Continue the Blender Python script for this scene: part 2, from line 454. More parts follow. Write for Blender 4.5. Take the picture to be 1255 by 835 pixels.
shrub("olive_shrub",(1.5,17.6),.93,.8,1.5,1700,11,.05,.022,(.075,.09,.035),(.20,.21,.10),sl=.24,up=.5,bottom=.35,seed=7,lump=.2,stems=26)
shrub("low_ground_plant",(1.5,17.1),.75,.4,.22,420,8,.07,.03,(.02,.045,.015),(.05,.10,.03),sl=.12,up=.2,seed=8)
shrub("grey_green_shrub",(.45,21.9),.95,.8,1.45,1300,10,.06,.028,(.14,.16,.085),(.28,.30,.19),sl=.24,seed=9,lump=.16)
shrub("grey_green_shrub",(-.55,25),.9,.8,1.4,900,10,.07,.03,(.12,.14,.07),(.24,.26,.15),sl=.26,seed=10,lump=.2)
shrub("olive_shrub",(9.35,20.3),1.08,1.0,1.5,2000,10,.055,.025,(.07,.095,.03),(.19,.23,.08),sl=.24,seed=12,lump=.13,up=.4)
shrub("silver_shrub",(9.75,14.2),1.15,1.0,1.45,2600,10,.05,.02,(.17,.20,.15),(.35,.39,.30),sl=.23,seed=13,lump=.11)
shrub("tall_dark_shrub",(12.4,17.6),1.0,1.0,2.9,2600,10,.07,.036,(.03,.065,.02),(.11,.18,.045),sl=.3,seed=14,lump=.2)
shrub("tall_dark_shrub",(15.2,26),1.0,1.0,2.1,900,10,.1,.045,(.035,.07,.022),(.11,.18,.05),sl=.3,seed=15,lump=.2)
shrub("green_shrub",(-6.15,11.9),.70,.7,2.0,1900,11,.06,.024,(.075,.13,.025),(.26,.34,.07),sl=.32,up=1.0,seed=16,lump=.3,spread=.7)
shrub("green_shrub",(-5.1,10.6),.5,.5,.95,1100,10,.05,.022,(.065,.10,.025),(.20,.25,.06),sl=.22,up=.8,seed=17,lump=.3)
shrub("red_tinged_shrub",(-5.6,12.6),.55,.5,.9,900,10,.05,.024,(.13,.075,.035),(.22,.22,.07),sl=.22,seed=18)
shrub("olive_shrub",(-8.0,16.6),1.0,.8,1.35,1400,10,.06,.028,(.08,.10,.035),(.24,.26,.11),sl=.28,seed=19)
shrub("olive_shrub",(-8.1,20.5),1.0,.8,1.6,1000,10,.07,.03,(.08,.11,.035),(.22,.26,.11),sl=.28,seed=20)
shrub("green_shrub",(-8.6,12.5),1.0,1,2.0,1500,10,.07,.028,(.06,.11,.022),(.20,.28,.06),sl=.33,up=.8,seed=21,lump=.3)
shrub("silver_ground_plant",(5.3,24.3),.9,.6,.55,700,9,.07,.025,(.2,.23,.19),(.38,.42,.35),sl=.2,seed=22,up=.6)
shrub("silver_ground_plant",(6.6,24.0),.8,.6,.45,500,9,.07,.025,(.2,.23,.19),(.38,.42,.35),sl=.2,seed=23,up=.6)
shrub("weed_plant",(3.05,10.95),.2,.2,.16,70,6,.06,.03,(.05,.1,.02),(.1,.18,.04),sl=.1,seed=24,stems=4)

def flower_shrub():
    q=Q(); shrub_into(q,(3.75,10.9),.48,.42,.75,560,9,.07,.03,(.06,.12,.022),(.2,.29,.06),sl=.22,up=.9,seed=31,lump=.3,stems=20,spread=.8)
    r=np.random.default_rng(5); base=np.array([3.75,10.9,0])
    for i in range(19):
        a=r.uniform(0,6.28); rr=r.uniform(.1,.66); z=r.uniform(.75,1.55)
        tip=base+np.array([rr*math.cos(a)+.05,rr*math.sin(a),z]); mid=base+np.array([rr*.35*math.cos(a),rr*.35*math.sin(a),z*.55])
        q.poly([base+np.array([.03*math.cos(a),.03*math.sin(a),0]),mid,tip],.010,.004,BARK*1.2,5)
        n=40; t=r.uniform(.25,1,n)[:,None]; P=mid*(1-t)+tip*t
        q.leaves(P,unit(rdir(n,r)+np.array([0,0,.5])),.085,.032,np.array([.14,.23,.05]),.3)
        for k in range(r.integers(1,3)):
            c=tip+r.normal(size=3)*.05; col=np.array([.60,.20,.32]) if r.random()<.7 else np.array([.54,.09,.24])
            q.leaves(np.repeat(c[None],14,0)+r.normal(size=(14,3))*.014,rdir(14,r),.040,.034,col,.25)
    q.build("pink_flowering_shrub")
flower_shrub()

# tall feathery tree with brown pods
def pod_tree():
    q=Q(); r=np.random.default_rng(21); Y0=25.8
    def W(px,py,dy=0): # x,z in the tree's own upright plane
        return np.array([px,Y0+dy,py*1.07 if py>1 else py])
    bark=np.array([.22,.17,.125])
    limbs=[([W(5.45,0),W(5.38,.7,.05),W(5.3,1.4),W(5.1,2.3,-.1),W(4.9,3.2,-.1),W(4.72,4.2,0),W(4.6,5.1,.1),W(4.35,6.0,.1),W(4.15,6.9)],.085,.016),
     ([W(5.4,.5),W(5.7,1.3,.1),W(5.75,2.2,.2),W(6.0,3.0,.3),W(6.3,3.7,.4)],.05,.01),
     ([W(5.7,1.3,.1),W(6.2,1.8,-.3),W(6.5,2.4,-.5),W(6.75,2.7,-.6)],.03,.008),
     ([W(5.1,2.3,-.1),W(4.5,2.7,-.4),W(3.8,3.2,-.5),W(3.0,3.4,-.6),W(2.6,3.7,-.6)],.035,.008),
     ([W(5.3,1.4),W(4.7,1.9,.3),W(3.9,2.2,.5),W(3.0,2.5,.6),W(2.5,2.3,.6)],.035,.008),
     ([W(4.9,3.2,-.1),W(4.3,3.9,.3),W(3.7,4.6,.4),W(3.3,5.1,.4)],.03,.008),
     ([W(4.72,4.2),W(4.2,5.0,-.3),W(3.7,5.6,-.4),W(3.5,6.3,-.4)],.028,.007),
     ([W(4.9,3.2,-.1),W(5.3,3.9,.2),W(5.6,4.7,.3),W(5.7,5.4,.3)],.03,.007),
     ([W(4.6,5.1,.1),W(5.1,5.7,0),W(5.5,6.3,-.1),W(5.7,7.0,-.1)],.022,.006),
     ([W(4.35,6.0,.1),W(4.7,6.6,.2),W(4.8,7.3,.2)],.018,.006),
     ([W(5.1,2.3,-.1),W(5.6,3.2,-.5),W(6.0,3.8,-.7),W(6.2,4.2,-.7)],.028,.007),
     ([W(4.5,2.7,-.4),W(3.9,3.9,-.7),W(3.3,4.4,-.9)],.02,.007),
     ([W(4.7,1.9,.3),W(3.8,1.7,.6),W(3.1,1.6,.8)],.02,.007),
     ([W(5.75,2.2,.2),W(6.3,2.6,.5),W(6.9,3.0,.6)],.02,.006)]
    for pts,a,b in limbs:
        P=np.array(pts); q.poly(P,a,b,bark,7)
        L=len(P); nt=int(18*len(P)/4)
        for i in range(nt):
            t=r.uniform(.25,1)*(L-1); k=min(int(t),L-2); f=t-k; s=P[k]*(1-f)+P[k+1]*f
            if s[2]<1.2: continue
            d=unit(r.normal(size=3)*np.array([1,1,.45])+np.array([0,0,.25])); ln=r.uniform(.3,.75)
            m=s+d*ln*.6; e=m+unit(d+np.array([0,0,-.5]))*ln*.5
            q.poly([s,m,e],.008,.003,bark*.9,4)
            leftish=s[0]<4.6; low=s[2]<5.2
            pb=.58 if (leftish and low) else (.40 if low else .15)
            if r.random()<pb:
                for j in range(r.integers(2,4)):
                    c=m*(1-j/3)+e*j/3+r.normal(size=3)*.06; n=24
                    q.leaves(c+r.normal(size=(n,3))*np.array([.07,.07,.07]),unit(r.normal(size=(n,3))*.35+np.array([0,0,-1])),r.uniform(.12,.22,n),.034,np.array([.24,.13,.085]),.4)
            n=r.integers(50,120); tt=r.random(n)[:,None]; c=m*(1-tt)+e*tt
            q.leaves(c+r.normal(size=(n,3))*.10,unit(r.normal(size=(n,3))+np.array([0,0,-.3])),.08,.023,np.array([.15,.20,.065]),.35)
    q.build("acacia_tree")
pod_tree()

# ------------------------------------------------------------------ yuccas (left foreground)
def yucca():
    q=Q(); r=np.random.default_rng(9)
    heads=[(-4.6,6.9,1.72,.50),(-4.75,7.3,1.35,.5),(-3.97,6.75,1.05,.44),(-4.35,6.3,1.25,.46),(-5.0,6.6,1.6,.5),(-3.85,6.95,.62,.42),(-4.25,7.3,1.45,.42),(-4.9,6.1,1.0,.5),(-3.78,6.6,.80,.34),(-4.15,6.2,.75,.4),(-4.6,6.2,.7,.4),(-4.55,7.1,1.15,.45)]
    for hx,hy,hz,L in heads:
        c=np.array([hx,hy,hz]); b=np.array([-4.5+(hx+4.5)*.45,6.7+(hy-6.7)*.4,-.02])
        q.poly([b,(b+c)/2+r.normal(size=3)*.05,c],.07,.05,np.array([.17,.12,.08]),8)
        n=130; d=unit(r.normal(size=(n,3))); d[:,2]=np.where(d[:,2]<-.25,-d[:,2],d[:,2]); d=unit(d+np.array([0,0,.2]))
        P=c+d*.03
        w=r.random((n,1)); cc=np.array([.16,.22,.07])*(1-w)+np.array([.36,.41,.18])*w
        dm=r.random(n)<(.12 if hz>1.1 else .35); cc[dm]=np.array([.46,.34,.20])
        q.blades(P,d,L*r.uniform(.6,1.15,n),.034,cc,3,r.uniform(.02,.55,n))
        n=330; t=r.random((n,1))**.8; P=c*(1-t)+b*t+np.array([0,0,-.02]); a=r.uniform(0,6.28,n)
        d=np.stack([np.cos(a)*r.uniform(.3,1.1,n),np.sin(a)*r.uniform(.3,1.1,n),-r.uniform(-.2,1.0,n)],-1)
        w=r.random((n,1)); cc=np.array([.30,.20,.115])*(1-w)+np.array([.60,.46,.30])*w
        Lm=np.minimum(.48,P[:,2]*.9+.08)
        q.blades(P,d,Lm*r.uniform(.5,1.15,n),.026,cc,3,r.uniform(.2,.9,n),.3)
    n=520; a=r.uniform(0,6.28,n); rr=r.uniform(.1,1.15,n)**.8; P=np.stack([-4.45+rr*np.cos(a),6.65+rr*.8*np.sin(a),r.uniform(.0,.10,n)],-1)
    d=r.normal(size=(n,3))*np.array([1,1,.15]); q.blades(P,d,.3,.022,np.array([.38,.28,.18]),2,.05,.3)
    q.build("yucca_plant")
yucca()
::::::
Requirement:
Determine how many lines in the listing above hold the word "spread", answering with the number only.

Task answer:
2